Spring 2013 issue of Horizons

Not-for-Profit FASB Update The FASB currently has two ongoing projects that could impact not-for-profit financial statements. The first is a standard-setting project that is looking at the not-for-profit financial reporting model. The overall consensus of the FASB is that this model is in need of “refreshing;” however, a major overhaul is not needed. Rather the FASB is focusing on three specific aspects of the reporting model: 1. Net asset classification and presentation of an organization’s liquidity Questions that the FASB is considering include: Can the current three classes of net assets based on donor-imposed restrictions be improved? Are they still relevant and useful? Are there opportunities for re-definition or re-grouping to make the statements more understandable to financial statement users? Acknowledging that is difficult to assess an organization’s liquidity using the current presentation, is there a better way to show liquidity and financial flexibility? 2. Reporting of financial performance The FASB is evaluating how the statement of activities and cash flows could be improved to better convey the financial performance of the organization.

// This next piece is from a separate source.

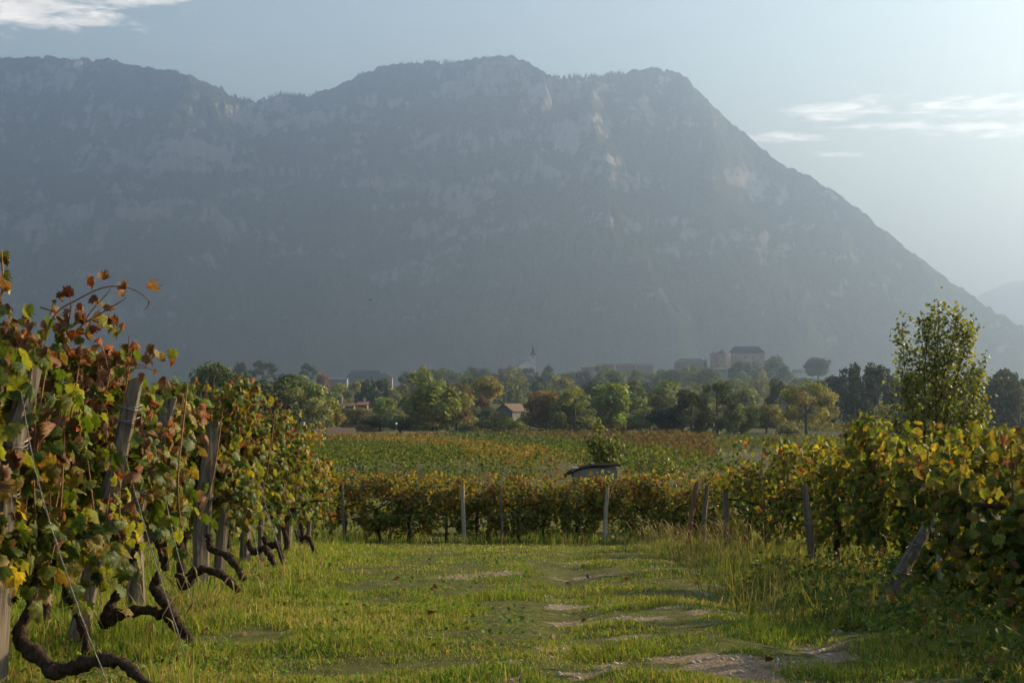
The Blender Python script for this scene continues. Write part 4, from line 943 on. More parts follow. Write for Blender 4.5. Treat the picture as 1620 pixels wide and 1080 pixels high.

On the statement of activities, should an intermediate measure of operations be required? Could a model be developed that could be used for all not-for-profits? Should the statement of functional expenses be required for all organizations except those that receive only a minimal amount of contributions? Should the direct method be required for the statement of cash flows or should the statement just focus on operating/ unrestricted activity? 3. Streamlining and improving not-for-profit specific disclosures This is part of a larger FASB project

designed to reduce disclosure overload while making disclosures more relevant, comparable and effective. The final standard is expected to be issued in the second half of 2014. The second project is a research project exploring best practices for enhancing financial communications. FASB is considering suggesting the inclusion of some form of management commentary, which would accompany the financial statements and provide an explanation for the financial information presented. The FASB is still considering whether this would be required or just encouraged as well as how this would apply to the various types and sizes of not-for-profit organizations. A broad framework with lots of flexibility may be needed to ensure this is meaningful, but not burdensome, especially for small organizations. A decision on whether this research project will move to the next level and become a standard-setting project is expected in mid- 2013. In addition to the not-for-profit specific projects noted above, the FASB also has numerous other standards which are in various stages of adoption and implementation. One that has not received a lot of press in not-for-profit circles is the standard related to revenue recognition. As donations are specifically excluded from the project, it was presumed to have little impact on not-for-profits. However, under this standard, bad debts would be reflected as contra-revenue, not as an expense. Since bad debts are often reported as management and general (M&G) expenses, this change could impact certain key ratios for not-for-profit organizations such as M&G expenses as a percentage of total expenses; resulting in a higher program percentage and a lower overhead percentage. The final revenue recognition standard is expected in the second quarter of 2013 with implementation effective in 2015 or 2016.